[Start SOURCE DATA]

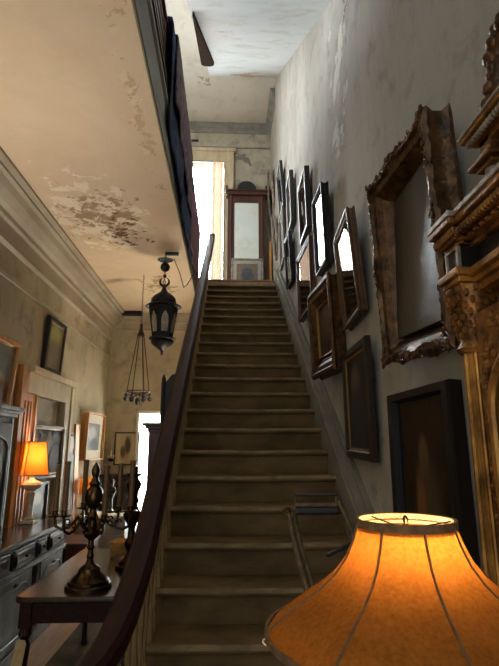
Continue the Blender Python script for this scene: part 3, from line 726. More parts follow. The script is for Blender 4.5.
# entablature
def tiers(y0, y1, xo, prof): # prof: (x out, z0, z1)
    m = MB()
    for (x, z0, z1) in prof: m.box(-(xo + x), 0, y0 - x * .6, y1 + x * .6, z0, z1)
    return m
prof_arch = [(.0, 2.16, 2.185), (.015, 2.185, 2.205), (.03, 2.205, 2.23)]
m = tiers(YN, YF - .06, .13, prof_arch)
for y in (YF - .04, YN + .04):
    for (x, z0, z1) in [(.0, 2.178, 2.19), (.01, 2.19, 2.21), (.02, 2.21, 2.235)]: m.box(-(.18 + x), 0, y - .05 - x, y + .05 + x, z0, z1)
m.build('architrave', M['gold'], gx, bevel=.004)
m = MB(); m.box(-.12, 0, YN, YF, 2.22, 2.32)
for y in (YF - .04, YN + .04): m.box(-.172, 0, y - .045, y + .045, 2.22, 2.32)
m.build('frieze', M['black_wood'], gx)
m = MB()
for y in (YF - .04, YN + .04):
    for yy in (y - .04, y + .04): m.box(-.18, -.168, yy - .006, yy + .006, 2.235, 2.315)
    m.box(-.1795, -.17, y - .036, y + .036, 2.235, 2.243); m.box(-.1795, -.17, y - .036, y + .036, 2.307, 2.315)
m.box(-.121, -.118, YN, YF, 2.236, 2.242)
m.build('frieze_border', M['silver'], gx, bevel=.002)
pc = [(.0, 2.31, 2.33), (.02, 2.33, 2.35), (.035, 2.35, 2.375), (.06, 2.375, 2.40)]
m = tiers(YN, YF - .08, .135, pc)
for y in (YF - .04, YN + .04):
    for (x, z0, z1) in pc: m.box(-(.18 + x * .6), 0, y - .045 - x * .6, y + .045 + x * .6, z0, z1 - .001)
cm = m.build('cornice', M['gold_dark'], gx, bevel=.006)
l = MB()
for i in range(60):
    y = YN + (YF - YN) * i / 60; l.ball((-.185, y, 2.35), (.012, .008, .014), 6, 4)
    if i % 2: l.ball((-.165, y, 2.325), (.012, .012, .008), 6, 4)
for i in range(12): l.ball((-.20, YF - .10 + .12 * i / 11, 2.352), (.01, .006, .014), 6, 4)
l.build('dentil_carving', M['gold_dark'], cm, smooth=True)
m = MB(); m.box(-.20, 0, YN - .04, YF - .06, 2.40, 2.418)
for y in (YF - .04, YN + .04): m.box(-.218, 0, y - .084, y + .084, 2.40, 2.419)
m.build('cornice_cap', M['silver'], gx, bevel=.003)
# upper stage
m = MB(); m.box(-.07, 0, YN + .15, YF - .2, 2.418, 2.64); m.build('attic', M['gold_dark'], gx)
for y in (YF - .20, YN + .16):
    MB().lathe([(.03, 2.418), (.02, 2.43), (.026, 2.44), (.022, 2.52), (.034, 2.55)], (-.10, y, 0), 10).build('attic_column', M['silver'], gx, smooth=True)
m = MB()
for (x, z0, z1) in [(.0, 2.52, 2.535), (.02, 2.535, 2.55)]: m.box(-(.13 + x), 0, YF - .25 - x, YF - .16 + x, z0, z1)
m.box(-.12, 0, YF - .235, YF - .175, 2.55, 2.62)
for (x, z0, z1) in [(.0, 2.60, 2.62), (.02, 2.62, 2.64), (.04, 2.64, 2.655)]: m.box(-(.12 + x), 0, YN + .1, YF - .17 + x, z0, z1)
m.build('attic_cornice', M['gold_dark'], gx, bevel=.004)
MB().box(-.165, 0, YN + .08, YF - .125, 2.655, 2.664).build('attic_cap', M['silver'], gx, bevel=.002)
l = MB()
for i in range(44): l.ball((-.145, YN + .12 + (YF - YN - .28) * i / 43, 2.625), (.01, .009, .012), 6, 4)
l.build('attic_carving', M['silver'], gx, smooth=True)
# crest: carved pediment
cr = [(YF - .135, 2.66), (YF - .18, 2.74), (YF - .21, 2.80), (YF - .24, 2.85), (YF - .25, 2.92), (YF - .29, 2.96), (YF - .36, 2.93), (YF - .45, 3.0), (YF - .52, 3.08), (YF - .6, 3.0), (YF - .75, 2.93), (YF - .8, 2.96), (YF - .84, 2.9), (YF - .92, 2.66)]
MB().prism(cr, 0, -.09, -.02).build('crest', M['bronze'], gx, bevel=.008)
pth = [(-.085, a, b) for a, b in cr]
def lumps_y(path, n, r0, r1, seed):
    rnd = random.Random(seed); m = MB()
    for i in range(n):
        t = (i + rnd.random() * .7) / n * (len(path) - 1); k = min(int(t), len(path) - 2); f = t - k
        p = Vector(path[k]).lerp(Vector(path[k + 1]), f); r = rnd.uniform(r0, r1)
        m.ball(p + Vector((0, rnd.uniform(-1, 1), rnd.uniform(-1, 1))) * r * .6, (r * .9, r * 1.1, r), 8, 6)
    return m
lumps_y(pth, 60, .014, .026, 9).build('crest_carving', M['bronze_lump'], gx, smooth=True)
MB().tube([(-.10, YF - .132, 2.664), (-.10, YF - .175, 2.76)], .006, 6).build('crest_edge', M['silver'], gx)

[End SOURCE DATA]

- [WHAT YOU HAVE TO DO]
Write the lines above out again exactly, without any of their pictures.

- [EXERCISE OUTPUT]
Continue the Blender Python script for this scene: part 3, from line 726. More parts follow. The script is for Blender 4.5.
# entablature
def tiers(y0, y1, xo, prof): # prof: (x out, z0, z1)
    m = MB()
    for (x, z0, z1) in prof: m.box(-(xo + x), 0, y0 - x * .6, y1 + x * .6, z0, z1)
    return m
prof_arch = [(.0, 2.16, 2.185), (.015, 2.185, 2.205), (.03, 2.205, 2.23)]
m = tiers(YN, YF - .06, .13, prof_arch)
for y in (YF - .04, YN + .04):
    for (x, z0, z1) in [(.0, 2.178, 2.19), (.01, 2.19, 2.21), (.02, 2.21, 2.235)]: m.box(-(.18 + x), 0, y - .05 - x, y + .05 + x, z0, z1)
m.build('architrave', M['gold'], gx, bevel=.004)
m = MB(); m.box(-.12, 0, YN, YF, 2.22, 2.32)
for y in (YF - .04, YN + .04): m.box(-.172, 0, y - .045, y + .045, 2.22, 2.32)
m.build('frieze', M['black_wood'], gx)
m = MB()
for y in (YF - .04, YN + .04):
    for yy in (y - .04, y + .04): m.box(-.18, -.168, yy - .006, yy + .006, 2.235, 2.315)
    m.box(-.1795, -.17, y - .036, y + .036, 2.235, 2.243); m.box(-.1795, -.17, y - .036, y + .036, 2.307, 2.315)
m.box(-.121, -.118, YN, YF, 2.236, 2.242)
m.build('frieze_border', M['silver'], gx, bevel=.002)
pc = [(.0, 2.31, 2.33), (.02, 2.33, 2.35), (.035, 2.35, 2.375), (.06, 2.375, 2.40)]
m = tiers(YN, YF - .08, .135, pc)
for y in (YF - .04, YN + .04):
    for (x, z0, z1) in pc: m.box(-(.18 + x * .6), 0, y - .045 - x * .6, y + .045 + x * .6, z0, z1 - .001)
cm = m.build('cornice', M['gold_dark'], gx, bevel=.006)
l = MB()
for i in range(60):
    y = YN + (YF - YN) * i / 60; l.ball((-.185, y, 2.35), (.012, .008, .014), 6, 4)
    if i % 2: l.ball((-.165, y, 2.325), (.012, .012, .008), 6, 4)
for i in range(12): l.ball((-.20, YF - .10 + .12 * i / 11, 2.352), (.01, .006, .014), 6, 4)
l.build('dentil_carving', M['gold_dark'], cm, smooth=True)
m = MB(); m.box(-.20, 0, YN - .04, YF - .06, 2.40, 2.418)
for y in (YF - .04, YN + .04): m.box(-.218, 0, y - .084, y + .084, 2.40, 2.419)
m.build('cornice_cap', M['silver'], gx, bevel=.003)
# upper stage
m = MB(); m.box(-.07, 0, YN + .15, YF - .2, 2.418, 2.64); m.build('attic', M['gold_dark'], gx)
for y in (YF - .20, YN + .16):
    MB().lathe([(.03, 2.418), (.02, 2.43), (.026, 2.44), (.022, 2.52), (.034, 2.55)], (-.10, y, 0), 10).build('attic_column', M['silver'], gx, smooth=True)
m = MB()
for (x, z0, z1) in [(.0, 2.52, 2.535), (.02, 2.535, 2.55)]: m.box(-(.13 + x), 0, YF - .25 - x, YF - .16 + x, z0, z1)
m.box(-.12, 0, YF - .235, YF - .175, 2.55, 2.62)
for (x, z0, z1) in [(.0, 2.60, 2.62), (.02, 2.62, 2.64), (.04, 2.64, 2.655)]: m.box(-(.12 + x), 0, YN + .1, YF - .17 + x, z0, z1)
m.build('attic_cornice', M['gold_dark'], gx, bevel=.004)
MB().box(-.165, 0, YN + .08, YF - .125, 2.655, 2.664).build('attic_cap', M['silver'], gx, bevel=.002)
l = MB()
for i in range(44): l.ball((-.145, YN + .12 + (YF - YN - .28) * i / 43, 2.625), (.01, .009, .012), 6, 4)
l.build('attic_carving', M['silver'], gx, smooth=True)
# crest: carved pediment
cr = [(YF - .135, 2.66), (YF - .18, 2.74), (YF - .21, 2.80), (YF - .24, 2.85), (YF - .25, 2.92), (YF - .29, 2.96), (YF - .36, 2.93), (YF - .45, 3.0), (YF - .52, 3.08), (YF - .6, 3.0), (YF - .75, 2.93), (YF - .8, 2.96), (YF - .84, 2.9), (YF - .92, 2.66)]
MB().prism(cr, 0, -.09, -.02).build('crest', M['bronze'], gx, bevel=.008)
pth = [(-.085, a, b) for a, b in cr]
def lumps_y(path, n, r0, r1, seed):
    rnd = random.Random(seed); m = MB()
    for i in range(n):
        t = (i + rnd.random() * .7) / n * (len(path) - 1); k = min(int(t), len(path) - 2); f = t - k
        p = Vector(path[k]).lerp(Vector(path[k + 1]), f); r = rnd.uniform(r0, r1)
        m.ball(p + Vector((0, rnd.uniform(-1, 1), rnd.uniform(-1, 1))) * r * .6, (r * .9, r * 1.1, r), 8, 6)
    return m
lumps_y(pth, 60, .014, .026, 9).build('crest_carving', M['bronze_lump'], gx, smooth=True)
MB().tube([(-.10, YF - .132, 2.664), (-.10, YF - .175, 2.76)], .006, 6).build('crest_edge', M['silver'], gx)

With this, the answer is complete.